Hopes were dashed on that score as soon as the series finale kicked off with the caption declaring One Year Later. With that dramatic damp squib looming, I admit I was somewhat disengaged from the action early on, and the sight of the Master dancing in what appeared to be a daily ritual for him only served to further remove me from proceedings. Whereupon all we're left with is purposeless spectacle that struggles to produce anything emotional beyond a dismayed shake of the head or a burst of laughter. And no, not the laugh out loud comedic exchanges between Daleks and Cybermen that helped brighten Doomsday. No, I'm talking laughter at the wrong moments. The desperation in the Master's plan is reflected in the desperation of both the Doctor's failed escape attempt and the Doctor's ultimate plan, and it's further reflected in the show's battle for those precious ratings.
It's a mess. The escape attempt prompted by the Doctor risks the lives of his friends (those that aren't blessed with a Captain Scarlet-level of immortality) to no good purpose - he has no guarantee that the Master won't have one of them killed. Captain Jack Scarlet's immortality is handled as inconsistently as ever. Martha's plan for getting herself taken on board Skybase - beg your pardon, HMS Valiant - is needlessly elaborate. The Toclafane are rubbish and for some reason after they have gone to the trouble of enslaving the population of Earth to build them a mighty fleet of rockets (rockets, on the ground, no less - not the most efficient way of launching an interstellar fleet, I might add) they are seen shooting off into space entirely independent of said rockets. And in the only real surprise this had to throw my way, the Doctor is super-aged into (and apologies, I'm borrowing from someone else here) the bastard offspring of Gollum (Lord Of The Rings) and Dobby (Harry Potter) and kept in a cage like Tweety Pie. But don't worry, he's then transformed into a floaty god by the power of global thought to bring us a message of forgiveness.
Jesus. Well, that's what I thought at that point.
But wait, there's more.
In place of a lever to drag the invaders back from whence they came, Captain Jack triggers this year's reset by pumping lots of lead into the Paradox Machine - but be kind to him, he didn't have a lot else to do this episode. In place of a climactic duel between the Doctor and the Master, we are treated to an unconvincing blubfest. In the face of the Doctor's forgiveness, the Master folds like a wet blanket and, shot by Lucy, dies in the Doctor's arms rather than face an eternity of imprisonment in the Doctor's TARDIS. (And who can blame him - nobody wants a repeat of that aspect of Scream Of The Shalka.) And my mind goes back to the staggeringly superior Human Nature/Family Of Blood, in which the Doctor hands out those cruel and unusual punishments to each and every member of the Family. And in place of any repercussions for the Doctor's God-like arrogance, we're treated to more of the same here - with no-one to echo my thoughts and raise an objection.

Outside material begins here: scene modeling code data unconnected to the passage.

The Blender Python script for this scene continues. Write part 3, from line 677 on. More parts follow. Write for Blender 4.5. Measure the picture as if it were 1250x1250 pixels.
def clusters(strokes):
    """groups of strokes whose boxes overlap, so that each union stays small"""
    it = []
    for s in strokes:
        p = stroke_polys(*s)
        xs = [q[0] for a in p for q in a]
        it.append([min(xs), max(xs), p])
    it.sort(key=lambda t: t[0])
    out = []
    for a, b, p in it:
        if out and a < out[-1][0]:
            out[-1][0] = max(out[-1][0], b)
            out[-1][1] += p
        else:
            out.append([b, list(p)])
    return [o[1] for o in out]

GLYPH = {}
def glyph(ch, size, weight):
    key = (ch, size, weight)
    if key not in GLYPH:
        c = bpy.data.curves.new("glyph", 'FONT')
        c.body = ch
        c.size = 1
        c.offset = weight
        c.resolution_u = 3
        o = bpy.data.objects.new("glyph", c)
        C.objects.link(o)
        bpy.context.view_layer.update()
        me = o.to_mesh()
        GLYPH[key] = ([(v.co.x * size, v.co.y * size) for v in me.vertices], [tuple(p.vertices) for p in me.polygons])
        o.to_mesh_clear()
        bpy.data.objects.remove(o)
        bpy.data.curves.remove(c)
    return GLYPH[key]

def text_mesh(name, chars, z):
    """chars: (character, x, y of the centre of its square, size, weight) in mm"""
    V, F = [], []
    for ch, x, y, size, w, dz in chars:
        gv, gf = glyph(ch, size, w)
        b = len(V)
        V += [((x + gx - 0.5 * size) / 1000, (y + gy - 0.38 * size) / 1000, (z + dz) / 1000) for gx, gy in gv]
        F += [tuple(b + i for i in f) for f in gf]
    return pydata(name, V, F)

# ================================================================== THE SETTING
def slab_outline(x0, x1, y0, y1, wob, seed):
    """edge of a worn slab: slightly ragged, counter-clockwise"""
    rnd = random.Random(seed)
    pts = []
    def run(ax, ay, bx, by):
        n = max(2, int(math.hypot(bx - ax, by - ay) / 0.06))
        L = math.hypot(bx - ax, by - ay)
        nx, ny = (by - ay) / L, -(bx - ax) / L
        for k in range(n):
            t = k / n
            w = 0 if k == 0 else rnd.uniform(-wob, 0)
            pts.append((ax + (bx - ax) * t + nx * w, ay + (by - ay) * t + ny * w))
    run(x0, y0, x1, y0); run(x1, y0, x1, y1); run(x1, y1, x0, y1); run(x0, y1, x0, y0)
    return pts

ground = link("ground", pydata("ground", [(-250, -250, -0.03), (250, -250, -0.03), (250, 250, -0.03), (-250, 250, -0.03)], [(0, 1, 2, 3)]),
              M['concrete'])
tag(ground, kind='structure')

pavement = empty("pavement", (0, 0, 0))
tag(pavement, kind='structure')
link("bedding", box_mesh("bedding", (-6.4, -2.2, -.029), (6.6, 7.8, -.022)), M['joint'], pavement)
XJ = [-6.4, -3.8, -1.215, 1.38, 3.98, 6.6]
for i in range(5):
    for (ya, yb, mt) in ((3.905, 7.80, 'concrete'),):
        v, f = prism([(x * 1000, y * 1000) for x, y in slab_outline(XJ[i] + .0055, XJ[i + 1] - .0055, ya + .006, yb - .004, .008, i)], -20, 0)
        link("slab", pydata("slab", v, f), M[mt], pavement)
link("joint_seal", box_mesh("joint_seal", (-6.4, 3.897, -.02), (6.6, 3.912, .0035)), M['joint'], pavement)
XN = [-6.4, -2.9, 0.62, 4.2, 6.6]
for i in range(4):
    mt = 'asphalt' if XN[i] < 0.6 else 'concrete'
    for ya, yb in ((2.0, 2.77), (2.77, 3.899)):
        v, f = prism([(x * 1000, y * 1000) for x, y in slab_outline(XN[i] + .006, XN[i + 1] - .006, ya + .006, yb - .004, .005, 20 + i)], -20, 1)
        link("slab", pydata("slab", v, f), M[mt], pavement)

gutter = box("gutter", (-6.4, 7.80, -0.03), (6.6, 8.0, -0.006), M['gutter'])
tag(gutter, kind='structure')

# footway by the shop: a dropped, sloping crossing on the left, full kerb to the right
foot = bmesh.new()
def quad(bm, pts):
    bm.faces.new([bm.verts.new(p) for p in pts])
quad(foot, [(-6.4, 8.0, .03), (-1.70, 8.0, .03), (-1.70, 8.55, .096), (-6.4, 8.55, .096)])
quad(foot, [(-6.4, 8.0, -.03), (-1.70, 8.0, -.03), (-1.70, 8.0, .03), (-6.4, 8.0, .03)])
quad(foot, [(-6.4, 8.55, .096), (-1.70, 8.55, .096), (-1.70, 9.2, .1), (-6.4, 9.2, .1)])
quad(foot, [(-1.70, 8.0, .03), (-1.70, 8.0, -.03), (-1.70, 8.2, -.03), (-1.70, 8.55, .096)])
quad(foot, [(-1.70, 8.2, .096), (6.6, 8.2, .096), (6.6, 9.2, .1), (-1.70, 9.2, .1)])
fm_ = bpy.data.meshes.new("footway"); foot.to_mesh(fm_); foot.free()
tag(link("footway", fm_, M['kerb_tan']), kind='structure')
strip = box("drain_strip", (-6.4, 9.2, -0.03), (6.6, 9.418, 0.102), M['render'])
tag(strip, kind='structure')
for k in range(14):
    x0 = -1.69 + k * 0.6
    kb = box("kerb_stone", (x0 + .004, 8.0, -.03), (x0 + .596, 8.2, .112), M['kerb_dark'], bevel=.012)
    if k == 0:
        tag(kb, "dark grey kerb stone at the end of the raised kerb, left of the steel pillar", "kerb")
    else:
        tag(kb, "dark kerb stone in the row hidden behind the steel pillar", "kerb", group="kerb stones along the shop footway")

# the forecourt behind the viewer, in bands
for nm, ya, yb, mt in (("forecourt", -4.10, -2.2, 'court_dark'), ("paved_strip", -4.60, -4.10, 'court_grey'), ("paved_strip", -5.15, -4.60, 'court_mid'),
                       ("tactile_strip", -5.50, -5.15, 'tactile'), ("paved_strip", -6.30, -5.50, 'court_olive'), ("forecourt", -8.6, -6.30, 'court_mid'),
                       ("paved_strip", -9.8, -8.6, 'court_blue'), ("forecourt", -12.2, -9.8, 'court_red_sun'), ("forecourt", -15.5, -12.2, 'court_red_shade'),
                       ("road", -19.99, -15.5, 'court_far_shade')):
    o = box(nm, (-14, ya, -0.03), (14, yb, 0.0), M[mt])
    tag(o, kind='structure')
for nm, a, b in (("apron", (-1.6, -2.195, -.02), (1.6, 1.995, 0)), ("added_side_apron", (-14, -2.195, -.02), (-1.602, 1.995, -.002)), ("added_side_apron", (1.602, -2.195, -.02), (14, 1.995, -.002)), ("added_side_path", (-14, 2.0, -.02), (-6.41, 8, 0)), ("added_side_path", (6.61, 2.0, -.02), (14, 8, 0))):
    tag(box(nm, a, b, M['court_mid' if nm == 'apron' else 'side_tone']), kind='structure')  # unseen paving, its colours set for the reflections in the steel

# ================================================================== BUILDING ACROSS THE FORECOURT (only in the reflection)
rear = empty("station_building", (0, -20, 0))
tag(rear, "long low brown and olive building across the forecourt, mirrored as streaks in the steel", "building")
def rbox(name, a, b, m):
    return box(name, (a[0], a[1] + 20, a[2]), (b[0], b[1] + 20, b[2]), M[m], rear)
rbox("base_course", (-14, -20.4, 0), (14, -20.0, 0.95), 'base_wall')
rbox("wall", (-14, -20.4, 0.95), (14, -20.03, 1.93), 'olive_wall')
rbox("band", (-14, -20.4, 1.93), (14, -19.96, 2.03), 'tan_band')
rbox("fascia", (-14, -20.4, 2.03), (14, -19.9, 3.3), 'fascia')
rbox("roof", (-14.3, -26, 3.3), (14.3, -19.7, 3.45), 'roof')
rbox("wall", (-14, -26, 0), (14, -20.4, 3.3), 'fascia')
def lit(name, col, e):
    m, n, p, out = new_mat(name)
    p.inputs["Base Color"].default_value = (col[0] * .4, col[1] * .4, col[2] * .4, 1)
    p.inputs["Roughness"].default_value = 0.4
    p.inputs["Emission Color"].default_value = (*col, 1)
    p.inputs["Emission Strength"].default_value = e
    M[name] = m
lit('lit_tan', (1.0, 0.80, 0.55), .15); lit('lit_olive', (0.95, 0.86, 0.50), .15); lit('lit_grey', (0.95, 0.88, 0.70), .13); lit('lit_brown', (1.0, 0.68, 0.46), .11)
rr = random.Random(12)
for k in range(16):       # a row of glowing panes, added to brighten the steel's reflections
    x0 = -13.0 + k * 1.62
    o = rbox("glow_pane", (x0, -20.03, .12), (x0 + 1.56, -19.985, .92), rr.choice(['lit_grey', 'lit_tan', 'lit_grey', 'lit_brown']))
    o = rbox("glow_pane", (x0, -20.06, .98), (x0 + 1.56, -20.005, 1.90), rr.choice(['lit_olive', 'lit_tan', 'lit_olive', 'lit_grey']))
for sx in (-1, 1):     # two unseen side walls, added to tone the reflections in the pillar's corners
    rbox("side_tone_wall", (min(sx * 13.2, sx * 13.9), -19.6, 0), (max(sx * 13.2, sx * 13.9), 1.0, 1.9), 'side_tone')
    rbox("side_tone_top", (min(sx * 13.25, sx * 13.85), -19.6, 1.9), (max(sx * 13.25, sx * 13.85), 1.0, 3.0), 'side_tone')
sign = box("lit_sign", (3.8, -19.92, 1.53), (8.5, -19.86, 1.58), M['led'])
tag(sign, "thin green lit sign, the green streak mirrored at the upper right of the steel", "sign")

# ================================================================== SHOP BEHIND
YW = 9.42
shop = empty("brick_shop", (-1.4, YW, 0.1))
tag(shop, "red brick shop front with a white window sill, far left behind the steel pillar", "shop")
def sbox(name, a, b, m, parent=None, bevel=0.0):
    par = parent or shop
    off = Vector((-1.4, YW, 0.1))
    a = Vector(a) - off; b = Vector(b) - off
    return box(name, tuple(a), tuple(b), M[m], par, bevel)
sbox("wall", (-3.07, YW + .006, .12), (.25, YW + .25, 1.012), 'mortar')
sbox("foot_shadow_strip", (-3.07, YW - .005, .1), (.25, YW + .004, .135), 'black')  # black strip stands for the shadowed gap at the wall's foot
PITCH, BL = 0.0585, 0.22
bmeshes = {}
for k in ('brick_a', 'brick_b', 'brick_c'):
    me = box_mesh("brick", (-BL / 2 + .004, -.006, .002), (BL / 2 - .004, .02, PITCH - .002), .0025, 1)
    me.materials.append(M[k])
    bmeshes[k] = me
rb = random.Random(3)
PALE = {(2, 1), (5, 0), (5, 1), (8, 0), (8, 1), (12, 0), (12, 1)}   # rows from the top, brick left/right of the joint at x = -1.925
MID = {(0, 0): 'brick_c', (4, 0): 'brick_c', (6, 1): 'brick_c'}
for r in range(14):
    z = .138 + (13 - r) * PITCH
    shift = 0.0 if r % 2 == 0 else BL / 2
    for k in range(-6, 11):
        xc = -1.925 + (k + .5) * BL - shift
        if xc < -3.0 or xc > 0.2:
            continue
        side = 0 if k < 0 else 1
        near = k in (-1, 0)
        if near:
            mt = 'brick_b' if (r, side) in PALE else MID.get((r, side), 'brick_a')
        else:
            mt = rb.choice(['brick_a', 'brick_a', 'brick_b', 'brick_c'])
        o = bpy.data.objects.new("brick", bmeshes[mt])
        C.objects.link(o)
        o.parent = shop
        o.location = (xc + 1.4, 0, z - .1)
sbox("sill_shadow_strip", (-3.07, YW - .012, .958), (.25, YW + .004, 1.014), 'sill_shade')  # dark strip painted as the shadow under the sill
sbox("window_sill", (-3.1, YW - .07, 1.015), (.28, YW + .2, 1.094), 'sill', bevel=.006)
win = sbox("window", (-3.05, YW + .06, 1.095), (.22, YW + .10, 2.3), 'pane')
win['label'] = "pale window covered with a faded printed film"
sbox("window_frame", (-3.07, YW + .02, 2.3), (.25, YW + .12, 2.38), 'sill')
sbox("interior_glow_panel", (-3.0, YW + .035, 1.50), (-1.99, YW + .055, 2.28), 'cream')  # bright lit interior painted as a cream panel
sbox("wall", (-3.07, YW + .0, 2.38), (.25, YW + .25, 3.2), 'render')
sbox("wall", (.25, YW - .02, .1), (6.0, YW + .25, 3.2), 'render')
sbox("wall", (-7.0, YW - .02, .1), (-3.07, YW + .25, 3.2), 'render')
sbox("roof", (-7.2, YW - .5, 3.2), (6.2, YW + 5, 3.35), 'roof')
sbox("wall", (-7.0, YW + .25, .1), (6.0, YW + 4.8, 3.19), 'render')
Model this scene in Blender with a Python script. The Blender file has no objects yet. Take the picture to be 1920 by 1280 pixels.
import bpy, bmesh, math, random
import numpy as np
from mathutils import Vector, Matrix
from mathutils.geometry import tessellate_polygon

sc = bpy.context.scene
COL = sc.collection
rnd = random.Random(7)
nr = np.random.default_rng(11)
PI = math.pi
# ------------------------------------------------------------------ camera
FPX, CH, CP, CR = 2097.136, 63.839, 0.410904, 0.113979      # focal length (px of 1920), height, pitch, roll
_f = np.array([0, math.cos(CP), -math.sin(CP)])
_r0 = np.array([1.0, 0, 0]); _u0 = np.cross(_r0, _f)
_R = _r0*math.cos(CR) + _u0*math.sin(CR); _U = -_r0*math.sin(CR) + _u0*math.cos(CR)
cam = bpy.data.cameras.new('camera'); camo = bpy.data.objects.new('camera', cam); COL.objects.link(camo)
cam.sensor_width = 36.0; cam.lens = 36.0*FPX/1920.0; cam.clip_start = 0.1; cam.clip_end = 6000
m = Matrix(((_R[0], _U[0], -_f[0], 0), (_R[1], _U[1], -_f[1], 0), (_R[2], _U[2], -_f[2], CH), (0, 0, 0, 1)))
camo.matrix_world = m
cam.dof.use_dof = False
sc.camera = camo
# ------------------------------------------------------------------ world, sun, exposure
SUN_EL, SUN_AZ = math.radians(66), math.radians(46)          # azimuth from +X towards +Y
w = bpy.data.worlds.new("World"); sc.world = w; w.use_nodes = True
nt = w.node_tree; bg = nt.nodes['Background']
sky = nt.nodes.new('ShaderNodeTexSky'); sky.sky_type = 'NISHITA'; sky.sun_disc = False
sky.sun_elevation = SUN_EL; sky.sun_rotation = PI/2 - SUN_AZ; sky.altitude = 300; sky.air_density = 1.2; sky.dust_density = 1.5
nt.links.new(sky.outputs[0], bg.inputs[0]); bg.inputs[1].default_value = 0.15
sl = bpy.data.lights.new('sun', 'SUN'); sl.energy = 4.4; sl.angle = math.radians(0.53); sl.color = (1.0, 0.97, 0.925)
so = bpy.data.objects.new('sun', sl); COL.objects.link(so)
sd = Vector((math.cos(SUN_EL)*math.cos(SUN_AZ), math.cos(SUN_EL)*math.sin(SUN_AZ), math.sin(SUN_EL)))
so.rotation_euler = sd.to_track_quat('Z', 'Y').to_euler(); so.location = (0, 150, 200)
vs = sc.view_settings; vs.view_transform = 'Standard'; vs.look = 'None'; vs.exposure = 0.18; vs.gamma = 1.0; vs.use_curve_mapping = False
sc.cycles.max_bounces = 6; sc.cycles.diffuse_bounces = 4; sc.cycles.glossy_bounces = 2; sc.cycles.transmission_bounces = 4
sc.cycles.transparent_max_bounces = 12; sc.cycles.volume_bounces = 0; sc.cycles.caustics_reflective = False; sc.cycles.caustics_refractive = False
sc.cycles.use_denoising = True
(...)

Who the hell is this guy to forgive the Master his crimes? No matter that they've by and large been wiped out by a temporal rewind, he's still committed the act of mass mass murder and the people present have borne witness to much during their year in his service. Not to mention that the President of the United States has been disintegrated, the Cabinet eliminated (both of which are brushed aside far too casually for my liking) and the Jones family pressed into servitude. Personally, if I was Francine, I might have aimed my gun at the Doctor.
By this time, I'm in a hurry for the thing to wrap up, but the episode seems determined to drag its heels on its way out. Martha's departure is fair enough and played well for what it's worth, but it lacks the emotional weight of Rose's fate in Doomsday, and before we get there we are forced to endure a really lame scene where Jack drops vital arc information into the conversation as casually as he can manage, to the effect that he used to be known as the Face of Boe and the ultimate effect of his immortality will be that he ends up as a large head in a tank.
High comedy or tragedy, you decide.
Shame he couldn't have let something slip about Utopia or the nature of the 'drums', as neither is adequately explained - although, if we've any optimism left at that stage, we could allow that this is being reserved for the future. When all was done, I struggled to recall some positives, anything I could salvage from this wreck. In the end, I had to settle for Lucy Saxon and her quietly understated presence in the background here - the bruises that spoke volumes and helped mark her out as the most sympathetic character in the whole thing for me. That, and the possibly quite clever last-resort escape for the Master: having her shoot him and later recover his ring from the (for me, unfortunately Xena-esque) funeral pyre. But even the latter has its less than entirely satisfactory side, in that - unlike the reset switch - we were offered no hints that I can recall as to the significance of the Master's ring - and I'm not sure how that fits with Lucy's behaviour. Although it has been pointed out that she could have been hypnotically primed to act in the event of his ultimate defeat. I'll go with that. If only to scrape back whatever I can from the experience. And it will help counter the heavy Flash Gordon vibe I got when the woman reaches in to collect the Master's ring from the ashes.
Sadly, after three years, I begin to get the impression that scale and spectacle are all RTD has to offer for his season finales. And the greater the scale and spectacle, the cheaper and lazier the get-out clause at the end. That, and a surprise intrusion into the TARDIS as a teaser for the Christmas special. This year, in place of Catherine Tate, we get a ship ramming through the TARDIS wall. Some would argue that this was a significant improvement and they might have a case. But to be honest, as soon as I saw the ship, the word Titanic surfaced automatically and needed no confirmation from the Doctor turning over the life belt. So even that came with its element of predictability.
Still, clinging to optimism in the face of a general sinking feeling, all is not lost. This year's season finale has at least helped lower my expectations from their Whotopian high and lower expectations may well be key to enjoyment of whatever New Who comes up with next.